The End Game of Motherhood

The endgame of motherhood is to make yourself obsolete. This is how you know you’ve succeeded, when they launch into their own lives and no longer need you. It is a hard thing. It is why I find myself crying on a sunny morning in a bright new year feeling sadness because we’ve just concluded the final holiday season when all the kids live at home. Kiki will come home for Christmas next year. I know she will. But it will be different. I don’t know about the year after that. Too many changes loom in the next few years for me to be able to predict what life will look like. I don’t want to stop. I don’t want to go back and redo anything I’ve done in the past seventeen years. No major regrets haunt me. I just wish this holiday could have lasted longer, that I could have savored it more, or stored it up for later. If only moments could be preserved like home canned food. I try with blog entries and photo books, but the memory of a moment is not the same as the moment itself. All of the moments for this holiday are gone.
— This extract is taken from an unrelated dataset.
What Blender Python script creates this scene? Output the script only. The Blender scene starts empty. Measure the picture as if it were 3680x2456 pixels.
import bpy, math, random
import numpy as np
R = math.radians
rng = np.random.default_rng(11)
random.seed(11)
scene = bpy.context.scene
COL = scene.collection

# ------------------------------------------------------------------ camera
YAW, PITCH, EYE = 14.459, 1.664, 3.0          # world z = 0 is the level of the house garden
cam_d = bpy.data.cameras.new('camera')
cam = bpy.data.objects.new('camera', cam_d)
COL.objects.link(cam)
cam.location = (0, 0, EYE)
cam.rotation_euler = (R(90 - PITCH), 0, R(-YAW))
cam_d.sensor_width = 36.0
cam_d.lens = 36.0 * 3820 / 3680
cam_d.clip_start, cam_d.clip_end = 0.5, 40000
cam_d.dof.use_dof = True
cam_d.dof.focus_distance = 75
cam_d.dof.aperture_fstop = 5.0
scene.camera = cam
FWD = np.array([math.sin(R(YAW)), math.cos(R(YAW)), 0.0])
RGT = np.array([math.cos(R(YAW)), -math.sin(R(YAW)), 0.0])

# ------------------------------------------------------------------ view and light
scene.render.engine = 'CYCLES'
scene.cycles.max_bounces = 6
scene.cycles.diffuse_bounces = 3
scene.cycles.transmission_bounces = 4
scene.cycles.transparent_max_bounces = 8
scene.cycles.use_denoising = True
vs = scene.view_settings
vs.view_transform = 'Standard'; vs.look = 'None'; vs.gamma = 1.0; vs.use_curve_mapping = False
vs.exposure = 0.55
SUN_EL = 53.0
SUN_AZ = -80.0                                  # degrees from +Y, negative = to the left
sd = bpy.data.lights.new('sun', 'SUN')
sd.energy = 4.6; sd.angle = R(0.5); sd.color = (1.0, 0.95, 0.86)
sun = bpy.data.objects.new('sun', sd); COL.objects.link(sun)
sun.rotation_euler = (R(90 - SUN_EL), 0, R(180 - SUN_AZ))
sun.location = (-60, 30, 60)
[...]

The future is bright and full of possibility. I’m excited to see where Kiki will fly. I’m excited to launch the other kids into their futures too. But I now know–in a way that I did not before–that I will cry. Again and again I will cry. Because it feels like I am departing the heart of my life and I don’t want to. I’m going to miss this. Life will be different and I will find new ways to enjoy it. But just now I can’t imagine it being any better, because this part has been the best bit. I finally understand all those fervent exhortations to “Enjoy them now. They’ll be grown before you know it.” It was usually spoken by some stranger to me when my toddler and baby were climbing precariously in a shopping cart. I thought the advice givers were wrong. They were and they weren’t. For some mothers the best bit is when the kids are little, that is the heart’s home that they miss. I don’t miss the baby and toddler years, though I enjoyed them while I was in them. Right now is what I will miss. I’m going to miss four at home, two teens two kids, all of them running in different directions, squabbling over the cat, and the incessant sound of video games. This is my heart’s home and just now it feels like I will spend the rest of my life missing home.

I have eight months left. No wonder I have no desire to travel anywhere. I just want to be at home while home is still here. There is time afterward to figure out which new dreams will flow into the spaces that are opening up in my life. New happiness will come. Old dreams will become possible again in ways that they aren’t when I have primary care of developing human beings. I will find laughter and adventure. Things will be good, but they will be different and I can’t quite picture how it will be. So today I cry a little. Then I wipe my eyes and proceed with the day. No sense wasting what I have by grieving for what has not even happened yet. Once the kids come home, they hug me and all is well for now.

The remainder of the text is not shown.